Updated 8:11 a.m. ET Friday
In case you missed it, a Baltimore dad struck his 15-year-old daughter’s teacher with a baseball bat last week. The teacher’s offense? Texting the daughter in what the father deemed was an inappropriate exchange.
The baseball bat notwithstanding, it’s easy to understand why many parents have a strong reaction to a teacher texting their kid. After all, creepy adults abound, and teens can be vulnerable prey. So, by extension, it’s tempting to want school districts to ban all such communication between teachers and students.
Even relationships that start out as innocent can take a bad turn. Better safe than sorry seems, on its face, the wisest course.
But research suggests it’s not that simple.
While certain safeguards that ensure texting can be monitored should undoubtedly be in place, the easy back-and-forth between teachers and students can create important bonds, especially for young people who are in need of extra help.
“Teachers are the first to spot trouble for kids who are at risk—kids with mental health issues, sexuality issues, problems at home,” says Danah Boyd, whose book, It’s Complicated is an anti-alarmist polemic that examines the social lives of networked teens. “These are kids who need more positive adult relationships, not less.”
Others who’ve looked deeply into the issue—the possible dangers weighed against the likely benefits—have reached the same conclusion. Mica Pollock, an education professor at the University of California, San Diego, found in a study published last year that texting “increased personalized student support by enabling, then strengthening, teacher-student relationships.” Pollock and her co-author, Uche Amaechi, a doctoral candidate at Harvard’s Graduate School of Education, spent a year following two teachers who texted with 40 at-risk high school students from Somerville, Mass.
Still, among parents, the most common reaction to teacher-student texting is fear. “I know teachers who are afraid to even give kids a hug because they are afraid to be sued,” Pollock says. “There is a lot of anxiety on all sides about the appropriate way to interact. But there is no teaching without teacher-student bonds, so the question is how do we form those bonds safely and effectively.”
This is a question all schools are facing—not just those with large at-risk student populations—given that texting is the primary way teens communicate.
Many school districts have created guidelines that allow teacher-student texting, but limit exchanges to school-related topics or confine them to group texts that would, for example, allow a coach to tell his team that practice has been cancelled or a teacher to direct a group of students to be prepared to answer a particular prompt during the next day’s English class.

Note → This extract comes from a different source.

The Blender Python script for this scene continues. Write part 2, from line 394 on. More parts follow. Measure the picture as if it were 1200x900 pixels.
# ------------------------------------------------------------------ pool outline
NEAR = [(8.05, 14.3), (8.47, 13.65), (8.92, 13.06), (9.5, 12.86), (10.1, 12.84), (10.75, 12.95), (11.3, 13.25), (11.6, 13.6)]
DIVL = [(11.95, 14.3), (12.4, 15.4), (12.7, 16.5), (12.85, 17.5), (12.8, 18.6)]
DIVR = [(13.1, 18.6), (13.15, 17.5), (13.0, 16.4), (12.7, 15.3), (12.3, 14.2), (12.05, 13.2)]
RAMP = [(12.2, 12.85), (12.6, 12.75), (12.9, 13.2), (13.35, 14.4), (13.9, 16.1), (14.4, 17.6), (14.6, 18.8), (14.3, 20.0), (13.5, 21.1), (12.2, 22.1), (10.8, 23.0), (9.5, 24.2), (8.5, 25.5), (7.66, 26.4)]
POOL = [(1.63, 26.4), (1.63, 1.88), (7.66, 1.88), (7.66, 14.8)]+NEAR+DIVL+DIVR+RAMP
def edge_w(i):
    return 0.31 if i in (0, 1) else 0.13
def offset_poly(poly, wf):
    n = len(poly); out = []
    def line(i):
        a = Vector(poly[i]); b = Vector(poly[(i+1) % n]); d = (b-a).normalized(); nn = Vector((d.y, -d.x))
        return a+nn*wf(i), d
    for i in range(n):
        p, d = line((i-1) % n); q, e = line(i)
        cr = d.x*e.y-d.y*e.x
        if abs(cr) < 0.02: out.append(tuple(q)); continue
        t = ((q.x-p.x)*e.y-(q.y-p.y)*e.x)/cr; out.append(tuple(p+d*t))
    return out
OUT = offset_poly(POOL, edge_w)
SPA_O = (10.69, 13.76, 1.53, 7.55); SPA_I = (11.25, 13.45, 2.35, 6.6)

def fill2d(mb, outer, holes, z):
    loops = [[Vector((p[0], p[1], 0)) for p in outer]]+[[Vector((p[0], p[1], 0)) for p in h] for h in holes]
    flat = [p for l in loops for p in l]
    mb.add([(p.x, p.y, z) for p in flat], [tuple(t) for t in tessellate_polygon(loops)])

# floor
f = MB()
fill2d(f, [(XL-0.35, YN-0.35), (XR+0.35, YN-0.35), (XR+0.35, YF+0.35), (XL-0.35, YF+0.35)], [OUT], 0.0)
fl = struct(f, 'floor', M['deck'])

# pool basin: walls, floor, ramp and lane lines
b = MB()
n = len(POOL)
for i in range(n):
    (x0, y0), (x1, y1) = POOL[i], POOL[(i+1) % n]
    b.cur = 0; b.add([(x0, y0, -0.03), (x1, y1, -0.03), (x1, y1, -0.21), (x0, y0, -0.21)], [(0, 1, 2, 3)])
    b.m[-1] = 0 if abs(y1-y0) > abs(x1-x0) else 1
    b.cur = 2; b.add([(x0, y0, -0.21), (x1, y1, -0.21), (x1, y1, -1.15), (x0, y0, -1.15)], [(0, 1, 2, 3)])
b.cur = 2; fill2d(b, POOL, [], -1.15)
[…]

But in their texting pilot, Pollock and Amaechi, along with the teachers and students they followed, came up with ground rules of their own—mostly to foster one-on-one exchanges, respect and to set some limits on encroaching on the teachers’ personal time: “Do not expect a text back before 8 a.m. and after 10 p.m.; no inappropriate language; and no sharing of anyone else’s business.”
They did not, however, set any limits on content, maintaining that the mix of personal and school-related messages were key to forging genuine trust and caring.
Texts were about school “mixed with lighthearted communication about life events and student needs,” Pollock and Amaechi found in their study.
Perhaps most important, the teachers in the texting pilot used technology that allowed them to use non-personal phone numbers and enabled texting over the computer on school accounts—providing both the transparency needed for safety, and the feeling of privacy that texting affords.
Most experts agree that this kind of balance is ideal.
“We should not ban the technology,” says Charol Shakeshaft, a professor at the department of educational leadership at Virginia Commonwealth University, who has studied sexual misconduct by teachers for 17 years. “It is here to stay, and it can be useful in education. But we can create guidelines that allow teachers to use it without blurring or crossing any lines. It has to be open and transparent, where everyone knows that it can be monitored.”
Indeed, it is fairly common for schools to insist that teachers and students communicate via email using open school accounts. In part that’s because adults are comfortable with the idea of using multiple email addresses—one for their work life and another for their personal life.
But they have a harder time thinking of texting in the same way—something that needs to change. According to a Pew Research Center study on teenage use of mobile phones, the percentage of all teens that used text messaging doubled from 27% to 54% between 2006 and 2010. More importantly, the study found that 70% of teens use texting to do “things related to school work.”
“Kids use text the way we use email,” says Amaechi who is working on a dissertation that examines how students and teachers use mobile devices in the classroom for academic purposes and to communicate. “We have built the rules and polices around the technologies that adults use most—and not what kids use.”
“For kids, their phone is the most important thing,” he adds. “The first thing is to accept that as the reality. Kids want to interact not just with each other, but also with adults through texting. If you limit their ability to text, you are limiting their interactions with adults in ways that could be beneficial to them.”